3D scene scripts:
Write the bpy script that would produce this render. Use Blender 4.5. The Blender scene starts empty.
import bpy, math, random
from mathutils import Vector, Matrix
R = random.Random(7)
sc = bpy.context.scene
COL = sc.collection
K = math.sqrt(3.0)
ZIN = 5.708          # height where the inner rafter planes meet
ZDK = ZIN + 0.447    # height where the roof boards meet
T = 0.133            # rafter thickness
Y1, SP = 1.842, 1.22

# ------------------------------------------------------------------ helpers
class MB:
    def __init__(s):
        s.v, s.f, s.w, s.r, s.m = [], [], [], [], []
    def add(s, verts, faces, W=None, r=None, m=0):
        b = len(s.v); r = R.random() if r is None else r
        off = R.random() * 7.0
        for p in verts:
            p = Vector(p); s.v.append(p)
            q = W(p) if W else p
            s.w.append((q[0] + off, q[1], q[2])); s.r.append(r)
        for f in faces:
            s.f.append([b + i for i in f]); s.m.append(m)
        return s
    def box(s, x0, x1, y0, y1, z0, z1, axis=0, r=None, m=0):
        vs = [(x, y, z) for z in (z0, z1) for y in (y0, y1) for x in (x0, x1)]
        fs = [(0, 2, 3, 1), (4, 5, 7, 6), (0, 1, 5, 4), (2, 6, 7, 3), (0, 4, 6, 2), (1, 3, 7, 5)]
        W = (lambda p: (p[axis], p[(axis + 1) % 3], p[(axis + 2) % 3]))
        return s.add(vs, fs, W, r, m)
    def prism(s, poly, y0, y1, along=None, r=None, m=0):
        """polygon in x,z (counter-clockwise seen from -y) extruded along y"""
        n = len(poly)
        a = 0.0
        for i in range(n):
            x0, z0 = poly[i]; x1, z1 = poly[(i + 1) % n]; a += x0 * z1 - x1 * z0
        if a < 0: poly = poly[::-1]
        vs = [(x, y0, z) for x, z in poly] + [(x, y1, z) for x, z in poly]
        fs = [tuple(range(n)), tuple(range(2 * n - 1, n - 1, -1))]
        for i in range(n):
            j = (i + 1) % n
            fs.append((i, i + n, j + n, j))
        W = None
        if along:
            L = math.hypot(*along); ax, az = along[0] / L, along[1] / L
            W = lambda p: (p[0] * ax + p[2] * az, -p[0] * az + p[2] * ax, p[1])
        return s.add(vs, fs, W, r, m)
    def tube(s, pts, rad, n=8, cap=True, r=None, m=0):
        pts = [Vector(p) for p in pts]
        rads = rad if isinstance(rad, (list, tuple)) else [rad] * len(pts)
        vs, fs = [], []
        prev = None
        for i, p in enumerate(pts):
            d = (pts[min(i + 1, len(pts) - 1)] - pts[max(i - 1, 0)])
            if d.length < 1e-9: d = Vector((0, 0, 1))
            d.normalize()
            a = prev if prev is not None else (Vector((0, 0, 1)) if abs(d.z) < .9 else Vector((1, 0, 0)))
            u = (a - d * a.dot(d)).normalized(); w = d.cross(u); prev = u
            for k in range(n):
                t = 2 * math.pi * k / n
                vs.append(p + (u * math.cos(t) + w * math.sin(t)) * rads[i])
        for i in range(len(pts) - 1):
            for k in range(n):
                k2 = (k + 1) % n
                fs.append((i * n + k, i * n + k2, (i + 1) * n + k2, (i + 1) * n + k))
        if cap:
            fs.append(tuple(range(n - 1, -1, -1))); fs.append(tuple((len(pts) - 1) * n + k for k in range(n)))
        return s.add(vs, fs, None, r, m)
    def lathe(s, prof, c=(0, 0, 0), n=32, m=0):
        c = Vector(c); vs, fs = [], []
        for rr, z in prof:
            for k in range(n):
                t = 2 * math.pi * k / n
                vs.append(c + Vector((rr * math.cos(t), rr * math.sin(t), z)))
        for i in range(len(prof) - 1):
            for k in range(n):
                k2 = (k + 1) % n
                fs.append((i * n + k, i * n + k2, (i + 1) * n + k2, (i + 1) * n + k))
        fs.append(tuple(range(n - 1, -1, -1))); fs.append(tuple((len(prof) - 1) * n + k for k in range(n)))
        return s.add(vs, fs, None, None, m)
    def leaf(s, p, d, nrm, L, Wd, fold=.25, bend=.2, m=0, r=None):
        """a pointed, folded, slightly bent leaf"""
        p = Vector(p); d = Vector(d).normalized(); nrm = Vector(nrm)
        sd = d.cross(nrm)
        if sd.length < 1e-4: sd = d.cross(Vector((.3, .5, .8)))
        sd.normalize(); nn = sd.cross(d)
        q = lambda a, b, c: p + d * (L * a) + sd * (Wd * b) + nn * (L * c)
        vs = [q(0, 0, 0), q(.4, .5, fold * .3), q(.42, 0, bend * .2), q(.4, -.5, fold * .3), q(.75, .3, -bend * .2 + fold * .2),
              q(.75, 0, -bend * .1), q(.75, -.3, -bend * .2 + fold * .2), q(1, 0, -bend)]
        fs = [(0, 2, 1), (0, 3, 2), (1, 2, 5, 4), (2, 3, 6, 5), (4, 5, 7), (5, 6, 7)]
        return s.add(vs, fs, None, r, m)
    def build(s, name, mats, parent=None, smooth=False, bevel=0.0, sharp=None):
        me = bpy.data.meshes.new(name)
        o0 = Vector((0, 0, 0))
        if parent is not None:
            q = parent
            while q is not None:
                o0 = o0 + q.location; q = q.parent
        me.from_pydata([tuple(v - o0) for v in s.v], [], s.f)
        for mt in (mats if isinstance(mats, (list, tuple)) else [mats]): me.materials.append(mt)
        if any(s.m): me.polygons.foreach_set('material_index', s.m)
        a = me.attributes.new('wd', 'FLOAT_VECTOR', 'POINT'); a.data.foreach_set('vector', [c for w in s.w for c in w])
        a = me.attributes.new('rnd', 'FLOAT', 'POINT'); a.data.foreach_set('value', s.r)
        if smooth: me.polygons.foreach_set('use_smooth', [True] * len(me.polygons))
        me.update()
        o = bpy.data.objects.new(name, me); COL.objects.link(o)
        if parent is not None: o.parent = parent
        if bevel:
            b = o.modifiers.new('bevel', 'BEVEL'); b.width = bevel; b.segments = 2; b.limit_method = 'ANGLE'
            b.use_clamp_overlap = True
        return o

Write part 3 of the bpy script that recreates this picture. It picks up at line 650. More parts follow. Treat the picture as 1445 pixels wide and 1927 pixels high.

● **Directions for this task**:
Extract each line from the listing above, please, and repeat it exactly.

● **Response**:
Write the bpy script that would produce this render. Use Blender 4.5. The Blender scene starts empty.
import bpy, math, random
from mathutils import Vector, Matrix
R = random.Random(7)
sc = bpy.context.scene
COL = sc.collection
K = math.sqrt(3.0)
ZIN = 5.708          # height where the inner rafter planes meet
ZDK = ZIN + 0.447    # height where the roof boards meet
T = 0.133            # rafter thickness
Y1, SP = 1.842, 1.22

# ------------------------------------------------------------------ helpers
class MB:
    def __init__(s):
        s.v, s.f, s.w, s.r, s.m = [], [], [], [], []
    def add(s, verts, faces, W=None, r=None, m=0):
        b = len(s.v); r = R.random() if r is None else r
        off = R.random() * 7.0
        for p in verts:
            p = Vector(p); s.v.append(p)
            q = W(p) if W else p
            s.w.append((q[0] + off, q[1], q[2])); s.r.append(r)
        for f in faces:
            s.f.append([b + i for i in f]); s.m.append(m)
        return s
    def box(s, x0, x1, y0, y1, z0, z1, axis=0, r=None, m=0):
        vs = [(x, y, z) for z in (z0, z1) for y in (y0, y1) for x in (x0, x1)]
        fs = [(0, 2, 3, 1), (4, 5, 7, 6), (0, 1, 5, 4), (2, 6, 7, 3), (0, 4, 6, 2), (1, 3, 7, 5)]
        W = (lambda p: (p[axis], p[(axis + 1) % 3], p[(axis + 2) % 3]))
        return s.add(vs, fs, W, r, m)
    def prism(s, poly, y0, y1, along=None, r=None, m=0):
        """polygon in x,z (counter-clockwise seen from -y) extruded along y"""
        n = len(poly)
        a = 0.0
        for i in range(n):
            x0, z0 = poly[i]; x1, z1 = poly[(i + 1) % n]; a += x0 * z1 - x1 * z0
        if a < 0: poly = poly[::-1]
        vs = [(x, y0, z) for x, z in poly] + [(x, y1, z) for x, z in poly]
        fs = [tuple(range(n)), tuple(range(2 * n - 1, n - 1, -1))]
        for i in range(n):
            j = (i + 1) % n
            fs.append((i, i + n, j + n, j))
        W = None
        if along:
            L = math.hypot(*along); ax, az = along[0] / L, along[1] / L
            W = lambda p: (p[0] * ax + p[2] * az, -p[0] * az + p[2] * ax, p[1])
        return s.add(vs, fs, W, r, m)
    def tube(s, pts, rad, n=8, cap=True, r=None, m=0):
        pts = [Vector(p) for p in pts]
        rads = rad if isinstance(rad, (list, tuple)) else [rad] * len(pts)
        vs, fs = [], []
        prev = None
        for i, p in enumerate(pts):
            d = (pts[min(i + 1, len(pts) - 1)] - pts[max(i - 1, 0)])
            if d.length < 1e-9: d = Vector((0, 0, 1))
            d.normalize()
            a = prev if prev is not None else (Vector((0, 0, 1)) if abs(d.z) < .9 else Vector((1, 0, 0)))
            u = (a - d * a.dot(d)).normalized(); w = d.cross(u); prev = u
            for k in range(n):
                t = 2 * math.pi * k / n
                vs.append(p + (u * math.cos(t) + w * math.sin(t)) * rads[i])
        for i in range(len(pts) - 1):
            for k in range(n):
                k2 = (k + 1) % n
                fs.append((i * n + k, i * n + k2, (i + 1) * n + k2, (i + 1) * n + k))
        if cap:
            fs.append(tuple(range(n - 1, -1, -1))); fs.append(tuple((len(pts) - 1) * n + k for k in range(n)))
        return s.add(vs, fs, None, r, m)
    def lathe(s, prof, c=(0, 0, 0), n=32, m=0):
        c = Vector(c); vs, fs = [], []
        for rr, z in prof:
            for k in range(n):
                t = 2 * math.pi * k / n
                vs.append(c + Vector((rr * math.cos(t), rr * math.sin(t), z)))
        for i in range(len(prof) - 1):
            for k in range(n):
                k2 = (k + 1) % n
                fs.append((i * n + k, i * n + k2, (i + 1) * n + k2, (i + 1) * n + k))
        fs.append(tuple(range(n - 1, -1, -1))); fs.append(tuple((len(prof) - 1) * n + k for k in range(n)))
        return s.add(vs, fs, None, None, m)
    def leaf(s, p, d, nrm, L, Wd, fold=.25, bend=.2, m=0, r=None):
        """a pointed, folded, slightly bent leaf"""
        p = Vector(p); d = Vector(d).normalized(); nrm = Vector(nrm)
        sd = d.cross(nrm)
        if sd.length < 1e-4: sd = d.cross(Vector((.3, .5, .8)))
        sd.normalize(); nn = sd.cross(d)
        q = lambda a, b, c: p + d * (L * a) + sd * (Wd * b) + nn * (L * c)
        vs = [q(0, 0, 0), q(.4, .5, fold * .3), q(.42, 0, bend * .2), q(.4, -.5, fold * .3), q(.75, .3, -bend * .2 + fold * .2),
              q(.75, 0, -bend * .1), q(.75, -.3, -bend * .2 + fold * .2), q(1, 0, -bend)]
        fs = [(0, 2, 1), (0, 3, 2), (1, 2, 5, 4), (2, 3, 6, 5), (4, 5, 7), (5, 6, 7)]
        return s.add(vs, fs, None, r, m)
    def build(s, name, mats, parent=None, smooth=False, bevel=0.0, sharp=None):
        me = bpy.data.meshes.new(name)
        o0 = Vector((0, 0, 0))
        if parent is not None:
            q = parent
            while q is not None:
                o0 = o0 + q.location; q = q.parent
        me.from_pydata([tuple(v - o0) for v in s.v], [], s.f)
        for mt in (mats if isinstance(mats, (list, tuple)) else [mats]): me.materials.append(mt)
        if any(s.m): me.polygons.foreach_set('material_index', s.m)
        a = me.attributes.new('wd', 'FLOAT_VECTOR', 'POINT'); a.data.foreach_set('vector', [c for w in s.w for c in w])
        a = me.attributes.new('rnd', 'FLOAT', 'POINT'); a.data.foreach_set('value', s.r)
        if smooth: me.polygons.foreach_set('use_smooth', [True] * len(me.polygons))
        me.update()
        o = bpy.data.objects.new(name, me); COL.objects.link(o)
        if parent is not None: o.parent = parent
        if bevel:
            b = o.modifiers.new('bevel', 'BEVEL'); b.width = bevel; b.segments = 2; b.limit_method = 'ANGLE'
            b.use_clamp_overlap = True
        return o

Write part 3 of the bpy script that recreates this picture. It picks up at line 650. More parts follow. Treat the picture as 1445 pixels wide and 1927 pixels high.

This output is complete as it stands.